**Extracted records:**
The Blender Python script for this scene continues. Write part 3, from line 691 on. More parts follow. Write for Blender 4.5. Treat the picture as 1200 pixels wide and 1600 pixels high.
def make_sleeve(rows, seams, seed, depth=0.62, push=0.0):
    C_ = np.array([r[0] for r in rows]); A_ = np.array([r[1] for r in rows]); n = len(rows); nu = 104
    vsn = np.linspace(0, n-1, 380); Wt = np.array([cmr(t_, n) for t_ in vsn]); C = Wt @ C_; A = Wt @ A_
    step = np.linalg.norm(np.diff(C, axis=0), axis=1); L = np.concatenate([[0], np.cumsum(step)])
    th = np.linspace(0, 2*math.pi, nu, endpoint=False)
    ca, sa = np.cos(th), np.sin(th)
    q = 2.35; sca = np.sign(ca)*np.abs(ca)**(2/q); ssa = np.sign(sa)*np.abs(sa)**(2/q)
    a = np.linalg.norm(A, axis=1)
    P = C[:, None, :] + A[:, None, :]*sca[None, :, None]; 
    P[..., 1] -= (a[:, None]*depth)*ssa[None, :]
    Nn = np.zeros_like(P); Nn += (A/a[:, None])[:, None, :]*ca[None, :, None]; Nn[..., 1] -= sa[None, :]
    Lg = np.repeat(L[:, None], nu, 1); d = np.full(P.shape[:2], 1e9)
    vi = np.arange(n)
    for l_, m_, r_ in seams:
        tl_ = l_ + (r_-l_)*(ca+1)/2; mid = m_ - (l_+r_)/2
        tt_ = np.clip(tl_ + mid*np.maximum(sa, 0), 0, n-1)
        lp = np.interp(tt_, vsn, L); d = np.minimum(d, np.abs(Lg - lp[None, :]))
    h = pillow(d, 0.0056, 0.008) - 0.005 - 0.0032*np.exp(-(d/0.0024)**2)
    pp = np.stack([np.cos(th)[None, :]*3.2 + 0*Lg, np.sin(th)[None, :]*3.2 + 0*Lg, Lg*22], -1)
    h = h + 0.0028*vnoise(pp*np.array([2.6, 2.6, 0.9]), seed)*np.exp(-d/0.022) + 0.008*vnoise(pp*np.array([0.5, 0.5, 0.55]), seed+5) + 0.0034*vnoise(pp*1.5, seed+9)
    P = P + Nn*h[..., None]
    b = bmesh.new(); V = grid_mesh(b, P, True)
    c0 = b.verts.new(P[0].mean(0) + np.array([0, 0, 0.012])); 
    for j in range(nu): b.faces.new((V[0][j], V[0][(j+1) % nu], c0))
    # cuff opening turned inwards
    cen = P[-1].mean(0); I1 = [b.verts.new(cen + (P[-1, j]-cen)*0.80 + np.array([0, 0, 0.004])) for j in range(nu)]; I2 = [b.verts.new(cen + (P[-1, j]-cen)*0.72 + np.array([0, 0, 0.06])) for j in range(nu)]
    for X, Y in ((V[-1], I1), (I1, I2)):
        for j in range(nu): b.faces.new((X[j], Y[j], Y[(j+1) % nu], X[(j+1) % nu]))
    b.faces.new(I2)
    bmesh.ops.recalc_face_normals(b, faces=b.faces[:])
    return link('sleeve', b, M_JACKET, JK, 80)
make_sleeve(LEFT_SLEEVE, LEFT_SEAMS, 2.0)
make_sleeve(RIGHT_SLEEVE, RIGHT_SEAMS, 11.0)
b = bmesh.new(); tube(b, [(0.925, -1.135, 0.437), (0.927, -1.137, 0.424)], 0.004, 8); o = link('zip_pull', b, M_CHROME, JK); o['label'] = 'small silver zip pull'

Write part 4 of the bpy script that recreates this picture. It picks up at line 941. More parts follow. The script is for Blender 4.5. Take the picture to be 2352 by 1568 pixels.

**Set task:**
Give all the entries again exactly; leave none out.

**Expected answer:**
The Blender Python script for this scene continues. Write part 3, from line 691 on. More parts follow. Write for Blender 4.5. Treat the picture as 1200 pixels wide and 1600 pixels high.
def make_sleeve(rows, seams, seed, depth=0.62, push=0.0):
    C_ = np.array([r[0] for r in rows]); A_ = np.array([r[1] for r in rows]); n = len(rows); nu = 104
    vsn = np.linspace(0, n-1, 380); Wt = np.array([cmr(t_, n) for t_ in vsn]); C = Wt @ C_; A = Wt @ A_
    step = np.linalg.norm(np.diff(C, axis=0), axis=1); L = np.concatenate([[0], np.cumsum(step)])
    th = np.linspace(0, 2*math.pi, nu, endpoint=False)
    ca, sa = np.cos(th), np.sin(th)
    q = 2.35; sca = np.sign(ca)*np.abs(ca)**(2/q); ssa = np.sign(sa)*np.abs(sa)**(2/q)
    a = np.linalg.norm(A, axis=1)
    P = C[:, None, :] + A[:, None, :]*sca[None, :, None]; 
    P[..., 1] -= (a[:, None]*depth)*ssa[None, :]
    Nn = np.zeros_like(P); Nn += (A/a[:, None])[:, None, :]*ca[None, :, None]; Nn[..., 1] -= sa[None, :]
    Lg = np.repeat(L[:, None], nu, 1); d = np.full(P.shape[:2], 1e9)
    vi = np.arange(n)
    for l_, m_, r_ in seams:
        tl_ = l_ + (r_-l_)*(ca+1)/2; mid = m_ - (l_+r_)/2
        tt_ = np.clip(tl_ + mid*np.maximum(sa, 0), 0, n-1)
        lp = np.interp(tt_, vsn, L); d = np.minimum(d, np.abs(Lg - lp[None, :]))
    h = pillow(d, 0.0056, 0.008) - 0.005 - 0.0032*np.exp(-(d/0.0024)**2)
    pp = np.stack([np.cos(th)[None, :]*3.2 + 0*Lg, np.sin(th)[None, :]*3.2 + 0*Lg, Lg*22], -1)
    h = h + 0.0028*vnoise(pp*np.array([2.6, 2.6, 0.9]), seed)*np.exp(-d/0.022) + 0.008*vnoise(pp*np.array([0.5, 0.5, 0.55]), seed+5) + 0.0034*vnoise(pp*1.5, seed+9)
    P = P + Nn*h[..., None]
    b = bmesh.new(); V = grid_mesh(b, P, True)
    c0 = b.verts.new(P[0].mean(0) + np.array([0, 0, 0.012])); 
    for j in range(nu): b.faces.new((V[0][j], V[0][(j+1) % nu], c0))
    # cuff opening turned inwards
    cen = P[-1].mean(0); I1 = [b.verts.new(cen + (P[-1, j]-cen)*0.80 + np.array([0, 0, 0.004])) for j in range(nu)]; I2 = [b.verts.new(cen + (P[-1, j]-cen)*0.72 + np.array([0, 0, 0.06])) for j in range(nu)]
    for X, Y in ((V[-1], I1), (I1, I2)):
        for j in range(nu): b.faces.new((X[j], Y[j], Y[(j+1) % nu], X[(j+1) % nu]))
    b.faces.new(I2)
    bmesh.ops.recalc_face_normals(b, faces=b.faces[:])
    return link('sleeve', b, M_JACKET, JK, 80)
make_sleeve(LEFT_SLEEVE, LEFT_SEAMS, 2.0)
make_sleeve(RIGHT_SLEEVE, RIGHT_SEAMS, 11.0)
b = bmesh.new(); tube(b, [(0.925, -1.135, 0.437), (0.927, -1.137, 0.424)], 0.004, 8); o = link('zip_pull', b, M_CHROME, JK); o['label'] = 'small silver zip pull'

Write part 4 of the bpy script that recreates this picture. It picks up at line 941. More parts follow. The script is for Blender 4.5. Take the picture to be 2352 by 1568 pixels.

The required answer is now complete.